What do you love most?

Work. It’s my passion and my hobby.

What do you hate most?

Not much. After a life lived I had of course difficulties with a few people. The spirit of my mother sits on my shoulder and wanted to be forgiven for being a bad mother so I imagined a general pardon, so that she could be sure I pardoned her too. It’s similar to Mitterrand’s rival of some fines. Very liberating. Hating is a total waste of time.

What is your favourite city?

There are many cities I do like tremendously. Tokyo, Stockholm, New York, Cape Town.

Where do you have homes?

Normandy, Paris and New York.

Are you religious?

No. I am a non-spiritual spiritualist.
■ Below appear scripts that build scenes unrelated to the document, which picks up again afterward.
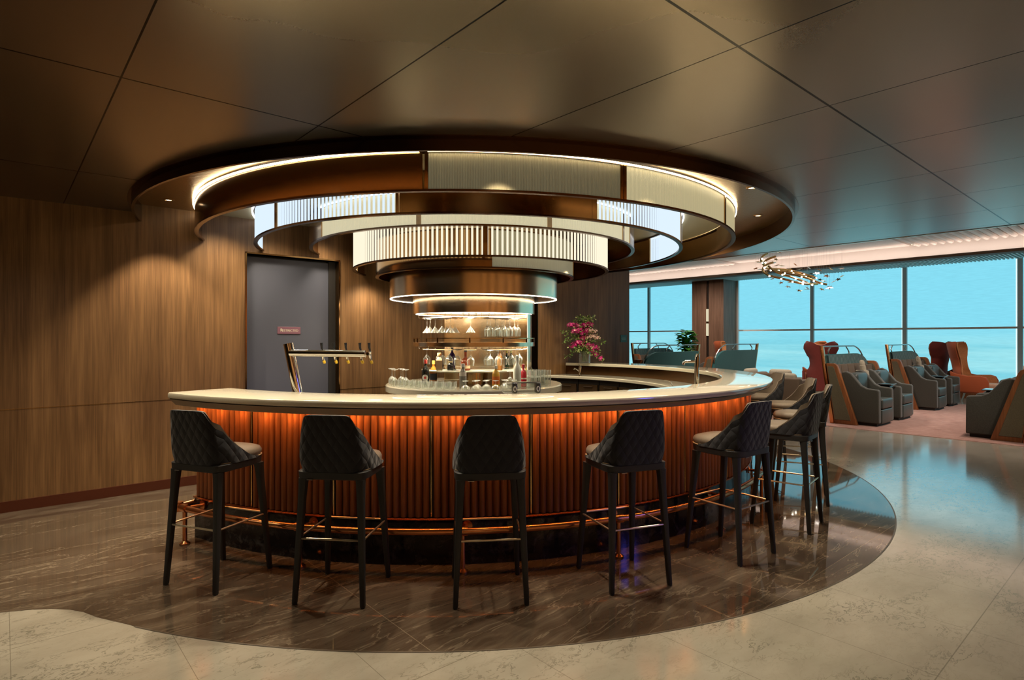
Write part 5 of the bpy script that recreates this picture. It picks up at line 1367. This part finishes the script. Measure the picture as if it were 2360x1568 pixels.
stars = [(1748, 604), (1752, 621), (1742, 619), (1788, 598), (1784, 606), (1790, 612), (1802, 613), (1796, 582), (1833, 610), (1819, 621), (1865, 618), (1889, 623), (1915, 620), (1940, 619), (1842, 621), (1870, 631), (1882, 630), (1905, 636), (1890, 645), (1922, 649), (1932, 644), (1940, 637), (1816, 661), (1800, 652), (1842, 670), (1860, 667), (1861, 664), (1894, 667), (1912, 663), (1780, 643), (1820, 651), (1855, 652), (1838, 636), (1878, 643), (1898, 648), (1850, 630), (1766, 628)]
SM = [M['brass'], mat('silver_star', (0.62, 0.66, 0.64), 0.25, 1.0), mat('rose_star', (0.60, 0.30, 0.14), 0.3, 1.0)]
wires = MB()
for k, (u, v) in enumerate(stars):
    c = at(u, v, rnd.uniform(14.5, 16.4)); R_ = rnd.uniform(0.065, 0.10)
    rot = Matrix.Rotation(rnd.uniform(-0.5, 0.5)+PI/2*0.15, 3, 'X') @ Matrix.Rotation(rnd.uniform(-0.5, 0.5), 3, 'Y') @ Matrix.Rotation(rnd.random()*6, 3, 'Z')
    P = [Vector(((R_ if i % 2 == 0 else R_*0.42)*math.cos(PI*i/5), (R_ if i % 2 == 0 else R_*0.42)*math.sin(PI*i/5), 0)) for i in range(10)]
    mb = MB(); vs = [c + rot @ Vector((0, 0, 0.014)), c + rot @ Vector((0, 0, -0.014))] + [c + rot @ p for p in P]
    mb.add(vs, [(0, 2+i, 2+(i+1) % 10) for i in range(10)] + [(1, 2+(i+1) % 10, 2+i) for i in range(10)])
    mb.build('star', SM[k % 3], t, smooth=False, fix=False)
    wires.tube([c, Vector((c.x, c.y, ZU))], 0.0018, 3)
for a_ in arms:
    for q in a_[1::2]:
        p = at(*q); wires.tube([p, Vector((p.x, p.y, ZU))], 0.0018, 3)
wires.build('hanging_wires', M['steel'], t, smooth=False)
for k, (s_, t_) in enumerate([(16.75, 4.32), (16.4, 9.2)]):
    d = thing('ceiling_spotlight', ['twin spotlight where the baffles start, upper right', 'twin spotlight at the end of the left baffles'][k], 'spotlight', W(s_, t_, ZU+0.0), EA)
    for x in (-0.10, 0.10):
        mb = MB(); mb.lathe([(0, 0), (0.045, 0), (0.045, 0.10), (0, 0.10)], (x, 0, -0.03), 16); h = mb.build('lamp_housing', M['white_gloss'], d)
        mb = MB(); mb.lathe([(0, -0.034), (0.035, -0.034), (0.035, -0.031), (0, -0.031)], (x, 0, 0), 16); mb.build('lens', M['led_warm'], h)
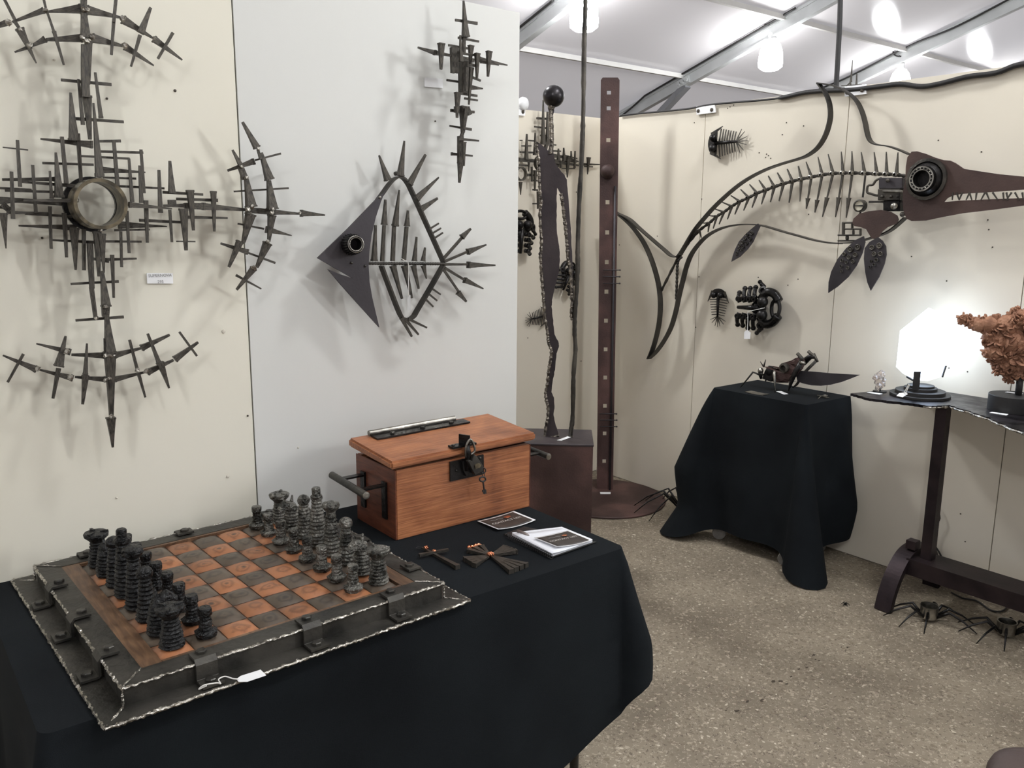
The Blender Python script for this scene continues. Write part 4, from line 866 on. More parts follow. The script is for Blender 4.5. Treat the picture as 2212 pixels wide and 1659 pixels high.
def clamp(o, along, inn):
    "Z strap: o on outer edge (local origin), along = edge direction, inn = inward direction"
    w = .042
    prof = [(.004, TZ+.011), (IN-.012, TZ+.011), (IN-.007, TZ+.016), (IN-.007, BZ-.002), (IN-.003, BZ+.004), (IN+.030, BZ+.004)]
    bm = nb(); t = .005; R_ = []
    for i, (d, z) in enumerate(prof):
        p0, p1 = prof[max(i-1, 0)], prof[min(i+1, len(prof)-1)]; e = V((p1[0]-p0[0], p1[1]-p0[1])).normalized(); nn = V((-e.y, e.x))*t
        for dd, zz in ((d, z), (d+nn.x, z+nn.y)): R_.append([bm.verts.new(o+along*s*w/2+inn*dd+V((0, 0, zz))) for s in (-1, 1)])
    for i in range(0, len(R_)-2, 2):
        A0, B0, A1, B1 = R_[i], R_[i+1], R_[i+2], R_[i+3]
        bm.faces.new((A0[0], A0[1], A1[1], A1[0])); bm.faces.new((B0[0], B0[1], B1[1], B1[0])); bm.faces.new((A0[0], A1[0], B1[0], B0[0])); bm.faces.new((A0[1], A1[1], B1[1], B0[1]))
    bm.faces.new((R_[0][0], R_[0][1], R_[1][1], R_[1][0])); bm.faces.new((R_[-1][0], R_[-1][1], R_[-2][1], R_[-2][0]))
    cl = fin('clamp_strap', bm, M_frame, cb)
    hexbolt(cl, o+inn*.020+V((0, 0, TZ+.015))); hexbolt(cl, o+inn*(IN+.016)+V((0, 0, BZ+.008)))
for x in (onz((462, 1492), TZ).x, onz((690, 1410), TZ).x, onz((880, 1352), TZ).x): clamp(bp((x-BO.x), 0, 0), U, W_)
for qy in ((65, 1315), (118.6, 1383), (181, 1467)):
    y = onz(qy, TZ+.01).y-BO.y; clamp(bp(0, y, 0), W_, U)
for s in (.2, .5, .8): clamp(bp(BS*s, BS, 0), U, -W_); clamp(bp(BS, BS*s, 0), W_, -U)
# ---- pieces
def wob(prof, n, M, jit=.10, seed=0):
    bm = nb(); lathe(bm, prof, n, M, jit); return bm
def stack(r0, r1, h0, h1, n, amp=.12):
    "rough wound-wire column"
    out = []
    for i in range(n+1):
        t = i/n; r = r0+(r1-r0)*t; out.append((r*(1+(amp if i % 2 else -amp)*random.uniform(.4, 1)), h0+(h1-h0)*t))
    return out
def piece(kind, u, w, mt, label, group):
    p = bp(SU0+tu*(u+.5), SV+tv*(w+.5), BZ+.0005); M = Matrix.Translation(p) @ Matrix.Rotation(random.uniform(0, 6), 4, 'Z')
    t = thing('chess_'+kind, label, 'chess piece', p, group)
    F_ = lambda name, bm: fin(name, bm, mt, t, True, ang=.5)
    if kind == 'pawn':
        bm = wob([(.020, 0), (.023, .006), (.024, .011), (.016, .016)], 8, M, .07); F_('nut_base', bm)
        bm = wob(stack(.0145, .011, .014, .044, 8, .07), 10, M, .09); F_('stem', bm)
        bm = wob([(.0105, .043), (.0135, .047), (.0140, .059), (.0125, .063)], 9, M, .07); F_('bolt_head', bm)
    elif kind == 'rook':
        bm = wob(stack(.0245, .015, 0, .062, 16), 14, M, .05); F_('wound_body', bm)
        bm = wob([(.014, .060), (.019, .068), (.0275, .076), (.0285, .084), (.026, .086)], 16, M, .04)
        F_('flared_top', bm)
        for k in range(3):
            a = k*2.1+.4; bm = nb(); d = V((math.cos(a), math.sin(a), 0)); bar(bm, M @ (d*.010+V((0, 0, .0875))), M @ (d*.0275+V((0, 0, .0875))), .006, .006, .004); F_('slot', bm)
    elif kind == 'knight':
        bm = wob(stack(.0255, .018, 0, .058, 14), 14, M, .06); F_('wound_body', bm)
        d = (U if mt is M_chessblack else -U); h = p+V((0, 0, .066))
        bm = nb(); tube(bm, [p+V((0, 0, .052))-d*.004, h+d*.002, h+d*.018+V((0, 0, .010)), h+d*.036-V((0, 0, .004))], [.016, .018, .015, .009], 9, jit=.1); F_('horse_head', bm)
        bm = nb(); bar(bm, h+V((0, 0, .012)), h-d*.004+V((0, 0, .034)), .010, .004, .008); F_('ear', bm)
    elif kind == 'bishop':
        bm = wob(stack(.0235, .0115, 0, .096, 20), 14, M, .06); F_('wound_body', bm)
        bm = nb(); ball(bm, p+V((0, 0, .106)), .0175, 2, (1, 1, .9), None, .05); F_('round_top', bm)
    elif kind == 'queen':
        bm = wob(stack(.0250, .0115, 0, .118, 24), 14, M, .07); F_('wound_body', bm)
        bm = wob([(.012, .116), (.019, .122), (.0225, .130), (.021, .138), (.010, .142)], 12, M, .08); F_('crown', bm)
    else:
        bm = wob(stack(.0260, .0125, 0, .126, 26), 14, M, .08); F_('wound_body', bm)
        bm = wob([(.012, .124), (.0155 if side else .019, .130), (.0155 if side else .019, .138), (.0115, .141), (.0115, .158), (.009, .161)], 10, M, .08); F_('crown', bm)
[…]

I am naturally drawn to water, waving grass, and pebbles.

Do you meditate?

On the plane. I am able to just naturally be still.

Do you have love in you life?

I have a long-term partner, Anton, who has had a stroke that obviously has changed the dynamic. Our relationship is a caring-loving or loving-caring one.

Do you prefer men or women?

Men are no longer my hobby. I experience it is difficult to find interesting men of my age. Therefore I like younger men a lot. In general I think that women are developing more. Men are emancipating themselves so there is growth and hope. But I am from the feminist era, which I guess had tomboys, so it was all fair game. Men have become 100% man and women 100% woman that has closed all of them up. When during the eighties all the creative gay men died with AIDS, suddenly the heterosexual creative men took over and brought the bimbo back. Which has taken feminism back to square one in some sense.

What are your human characteristics?

I think I’m nice. Rather generous and not a gossipy kind of person. I am very optimistic and not cynical.

What is your family like?

I don’t have kids but I am motherly with my students and my staff. I am a middle child with two sisters. I rarely see them but on my mother’s birthday we have ‘sister day’ where we do something special. As a middle child and a black sheep I was let free so I loved it.

What were you like as a child?

I was an easy child — always in my own universe. Living in my imagination. The most amazing thing my parents ever did was not to send me to pre-school so until the age of six I was completely free to spend time fantasising and building tents and huts in the summertime. It was the 50s so we didn’t have anything to act as references like today. I just had to build castles in the air.

What were your student years like?

Self-realisation came for me at art school. It elevated my ability to find almost immediate creative solutions to anything in life. It also defined and designed me and instilled a strong faith in myself that was there since I was young.

Do you exercise?

Not really. I like to swim in the sea and go for walks though.

Do you wear perfume?

Sometimes. But with border controls at the airports I don’t carry bottles of perfume anymore. I like to pop in at the duty free airport stores and test everything.

Do you drive?

No, I never learnt to drive. I am also a danger on a bicycle as I’m always in thought.